1. Борьба расценивается как защита базовой идентичности и достоинства.
Если противостояние рассматривается как предельно значимое, как защита не только человеческих жизней, но и целых культур вроде сикхизма или ислама, вероятность, что он превратится в культурную войну с духовным измерением, намного выше. Как говорили мне монахи на Шри-Ланке или в Мьянме, их диатрибы против исламского меньшинства мотивированы стремлением защитить тхеравадинский буддизм и местные культуры – которым, по их опасениям, угрожает исчезновение. Аналогичным образом ирландская Смута обрела духовное измерение с легкой руки преподобного Иана Пейсли, который истолковал ее как посягательство на ирландский протестантизм, а палестинский конфликт облекся в религиозные одежды после того, как значительное число шейхов и мулл интерпретировали его как оборону мусульманской культуры в Палестине. В иных случаях сама природа оспариваемых материй – абортов или того, что «всякая жизнь священна», – нередко привлекала религиозных активистов вроде последователей «Христианской идентичности» или реконструкционистов, чье участие превратило борьбу с абортами в «невидимую брань». Или переживание личной униженности – к примеру, убежденность доктора Гольдштейна, что израильское правительство покровительствует арабам-мусульманам и унижает тем самым евреев, – способно привести к отчаянным попыткам восстановить личное достоинство и гордость за свою культуру.2. Поражение в борьбе немыслимо.
Если отрицательный исход противостояния воспринимается как непостижимый для человеческого разумения, борьба может считаться происходящей в трансисторическом плане. Некоторые палестинские мусульмане, к примеру, отказываются даже рассматривать возможность того, чтобы на арабской территории было еврейское государство. Схожим образом некоторые еврейские радикалы боятся и думать, что израильское правительство вернет библейские земли арабам. Чем больше фетишизируются и закостеневают цели борьбы, тем больше вероятность их обожествления в смысле «исполнения сказанного в Священном Писании».3. Конфликт зашел в тупик и не может разрешиться в реальном времени на каких-либо реалистических основаниях.

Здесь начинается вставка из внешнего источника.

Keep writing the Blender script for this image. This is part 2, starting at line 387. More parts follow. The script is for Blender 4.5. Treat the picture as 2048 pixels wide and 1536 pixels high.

Вероятно, важнейшая из причин: если считается, что человеческими силами покончить с борьбой не удастся, он с большой вероятностью будет перенесен в область сакрального, где способность одержать победу всецело в руках Божьих. Когда в Ираке мусульмане-сунниты почувствовали, что постсаддамовский шиитский режим складывается не в их пользу, то стали особенно восприимчивы к идеям космического противостояния, которые распространяла «Аль-Каида», а затем – к апокалиптической битве в трактовке ИГИЛ. Когда Сёко Асахара понял, что японская полиция взялась за него не на шутку, то предпринял нечто, что теоретически должно быть расширить борьбу до космических масштабов – совершенно так же, как это сделал в Гайане преподобный Джим Джонс, который предпочел насилие самоубийства, чтобы избежать страшивших его задержания и неминуемого провала. Именно в такие моменты отчаяния, как пишет антрополог Уэстон Ла Барр, и зарождается религия. В качестве примера он приводит горькую историю о том, как в 1870 году равнинные индейцы из племени пауйютов попали в окружение кавалерии США и отреагировали спонтанным обрядом с танцами и гипнотическим трансом, ныне известным как движение «Пляска духа»[443]. Исследование Ла Барра указывает, когда именно возникает нужда в религии с ее грандиозными сценариями космической войны: в минуты бессилия, когда единственная сила, к которой могут еще воззвать люди, – это сила мифа.
Наличие любого из этих трех признаков увеличивает шансы на то, что посюсторонний конфликт будет осмыслен в космических терминах в качестве священной войны; при совпадении же всех трех это практически неизбежно. Противостояние, которое начиналось как нечто вполне земное, может постепенно обрастать признаками космической войны по мере того, как заходит в тупик, а цена поражения взмывает до небес. К примеру, до конца 1980‐х ни одна из сторон арабо-израильского конфликта не считала его «священным». Затем начался процесс сакрализации, и в глазах религиозных активистов с обеих сторон он преобразился в космическую войну.